Write out the listing exactly as it is given.

-- Material provided start --

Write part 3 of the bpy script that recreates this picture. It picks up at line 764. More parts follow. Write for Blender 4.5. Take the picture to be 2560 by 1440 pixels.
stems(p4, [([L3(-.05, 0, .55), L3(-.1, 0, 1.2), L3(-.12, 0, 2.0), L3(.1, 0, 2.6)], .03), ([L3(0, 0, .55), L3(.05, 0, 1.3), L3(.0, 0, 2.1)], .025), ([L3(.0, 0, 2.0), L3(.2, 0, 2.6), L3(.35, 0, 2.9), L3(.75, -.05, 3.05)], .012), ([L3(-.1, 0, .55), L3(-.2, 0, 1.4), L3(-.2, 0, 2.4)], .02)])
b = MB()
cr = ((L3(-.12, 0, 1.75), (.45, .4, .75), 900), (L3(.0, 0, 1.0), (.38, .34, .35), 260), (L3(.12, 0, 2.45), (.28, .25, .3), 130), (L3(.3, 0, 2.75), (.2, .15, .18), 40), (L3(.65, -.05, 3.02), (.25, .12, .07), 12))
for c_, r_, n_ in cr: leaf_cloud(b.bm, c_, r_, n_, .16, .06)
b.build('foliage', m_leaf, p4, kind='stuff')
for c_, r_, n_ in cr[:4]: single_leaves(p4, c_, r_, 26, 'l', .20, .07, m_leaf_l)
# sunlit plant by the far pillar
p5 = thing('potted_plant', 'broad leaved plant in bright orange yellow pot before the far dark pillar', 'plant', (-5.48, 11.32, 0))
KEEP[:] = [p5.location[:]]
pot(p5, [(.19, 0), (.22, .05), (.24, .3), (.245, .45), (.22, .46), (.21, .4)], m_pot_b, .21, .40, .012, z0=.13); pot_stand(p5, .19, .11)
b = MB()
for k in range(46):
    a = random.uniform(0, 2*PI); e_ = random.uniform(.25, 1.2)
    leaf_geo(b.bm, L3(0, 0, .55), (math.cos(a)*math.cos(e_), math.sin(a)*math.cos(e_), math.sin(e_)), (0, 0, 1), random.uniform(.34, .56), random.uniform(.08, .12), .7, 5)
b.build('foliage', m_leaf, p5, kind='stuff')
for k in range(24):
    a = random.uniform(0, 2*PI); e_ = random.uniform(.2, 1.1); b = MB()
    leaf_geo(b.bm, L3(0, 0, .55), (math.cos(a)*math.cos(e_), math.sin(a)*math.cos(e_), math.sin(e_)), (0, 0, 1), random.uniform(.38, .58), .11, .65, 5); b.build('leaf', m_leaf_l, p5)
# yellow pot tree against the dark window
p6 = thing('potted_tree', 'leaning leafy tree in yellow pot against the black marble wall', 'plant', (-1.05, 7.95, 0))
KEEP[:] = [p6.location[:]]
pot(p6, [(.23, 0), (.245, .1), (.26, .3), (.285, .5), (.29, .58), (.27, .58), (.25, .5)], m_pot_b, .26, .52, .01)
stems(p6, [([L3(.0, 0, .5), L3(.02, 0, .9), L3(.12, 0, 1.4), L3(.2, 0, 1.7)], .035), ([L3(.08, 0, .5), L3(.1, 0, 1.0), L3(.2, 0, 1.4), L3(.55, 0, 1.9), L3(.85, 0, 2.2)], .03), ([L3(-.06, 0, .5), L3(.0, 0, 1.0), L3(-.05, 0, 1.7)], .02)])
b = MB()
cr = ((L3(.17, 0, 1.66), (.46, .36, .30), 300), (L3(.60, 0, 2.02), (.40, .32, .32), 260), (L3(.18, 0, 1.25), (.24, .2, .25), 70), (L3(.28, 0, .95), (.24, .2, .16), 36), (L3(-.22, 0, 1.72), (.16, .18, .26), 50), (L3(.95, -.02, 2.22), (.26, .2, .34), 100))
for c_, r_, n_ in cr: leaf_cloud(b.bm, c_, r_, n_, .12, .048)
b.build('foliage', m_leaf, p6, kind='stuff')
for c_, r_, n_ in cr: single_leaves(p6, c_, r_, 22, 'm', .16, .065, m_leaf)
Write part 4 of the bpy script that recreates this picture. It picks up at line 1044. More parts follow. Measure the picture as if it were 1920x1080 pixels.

-- Material provided end --

- _Solution to this task_:
Write part 3 of the bpy script that recreates this picture. It picks up at line 764. More parts follow. Write for Blender 4.5. Take the picture to be 2560 by 1440 pixels.
stems(p4, [([L3(-.05, 0, .55), L3(-.1, 0, 1.2), L3(-.12, 0, 2.0), L3(.1, 0, 2.6)], .03), ([L3(0, 0, .55), L3(.05, 0, 1.3), L3(.0, 0, 2.1)], .025), ([L3(.0, 0, 2.0), L3(.2, 0, 2.6), L3(.35, 0, 2.9), L3(.75, -.05, 3.05)], .012), ([L3(-.1, 0, .55), L3(-.2, 0, 1.4), L3(-.2, 0, 2.4)], .02)])
b = MB()
cr = ((L3(-.12, 0, 1.75), (.45, .4, .75), 900), (L3(.0, 0, 1.0), (.38, .34, .35), 260), (L3(.12, 0, 2.45), (.28, .25, .3), 130), (L3(.3, 0, 2.75), (.2, .15, .18), 40), (L3(.65, -.05, 3.02), (.25, .12, .07), 12))
for c_, r_, n_ in cr: leaf_cloud(b.bm, c_, r_, n_, .16, .06)
b.build('foliage', m_leaf, p4, kind='stuff')
for c_, r_, n_ in cr[:4]: single_leaves(p4, c_, r_, 26, 'l', .20, .07, m_leaf_l)
# sunlit plant by the far pillar
p5 = thing('potted_plant', 'broad leaved plant in bright orange yellow pot before the far dark pillar', 'plant', (-5.48, 11.32, 0))
KEEP[:] = [p5.location[:]]
pot(p5, [(.19, 0), (.22, .05), (.24, .3), (.245, .45), (.22, .46), (.21, .4)], m_pot_b, .21, .40, .012, z0=.13); pot_stand(p5, .19, .11)
b = MB()
for k in range(46):
    a = random.uniform(0, 2*PI); e_ = random.uniform(.25, 1.2)
    leaf_geo(b.bm, L3(0, 0, .55), (math.cos(a)*math.cos(e_), math.sin(a)*math.cos(e_), math.sin(e_)), (0, 0, 1), random.uniform(.34, .56), random.uniform(.08, .12), .7, 5)
b.build('foliage', m_leaf, p5, kind='stuff')
for k in range(24):
    a = random.uniform(0, 2*PI); e_ = random.uniform(.2, 1.1); b = MB()
    leaf_geo(b.bm, L3(0, 0, .55), (math.cos(a)*math.cos(e_), math.sin(a)*math.cos(e_), math.sin(e_)), (0, 0, 1), random.uniform(.38, .58), .11, .65, 5); b.build('leaf', m_leaf_l, p5)
# yellow pot tree against the dark window
p6 = thing('potted_tree', 'leaning leafy tree in yellow pot against the black marble wall', 'plant', (-1.05, 7.95, 0))
KEEP[:] = [p6.location[:]]
pot(p6, [(.23, 0), (.245, .1), (.26, .3), (.285, .5), (.29, .58), (.27, .58), (.25, .5)], m_pot_b, .26, .52, .01)
stems(p6, [([L3(.0, 0, .5), L3(.02, 0, .9), L3(.12, 0, 1.4), L3(.2, 0, 1.7)], .035), ([L3(.08, 0, .5), L3(.1, 0, 1.0), L3(.2, 0, 1.4), L3(.55, 0, 1.9), L3(.85, 0, 2.2)], .03), ([L3(-.06, 0, .5), L3(.0, 0, 1.0), L3(-.05, 0, 1.7)], .02)])
b = MB()
cr = ((L3(.17, 0, 1.66), (.46, .36, .30), 300), (L3(.60, 0, 2.02), (.40, .32, .32), 260), (L3(.18, 0, 1.25), (.24, .2, .25), 70), (L3(.28, 0, .95), (.24, .2, .16), 36), (L3(-.22, 0, 1.72), (.16, .18, .26), 50), (L3(.95, -.02, 2.22), (.26, .2, .34), 100))
for c_, r_, n_ in cr: leaf_cloud(b.bm, c_, r_, n_, .12, .048)
b.build('foliage', m_leaf, p6, kind='stuff')
for c_, r_, n_ in cr: single_leaves(p6, c_, r_, 22, 'm', .16, .065, m_leaf)
Write part 4 of the bpy script that recreates this picture. It picks up at line 1044. More parts follow. Measure the picture as if it were 1920x1080 pixels.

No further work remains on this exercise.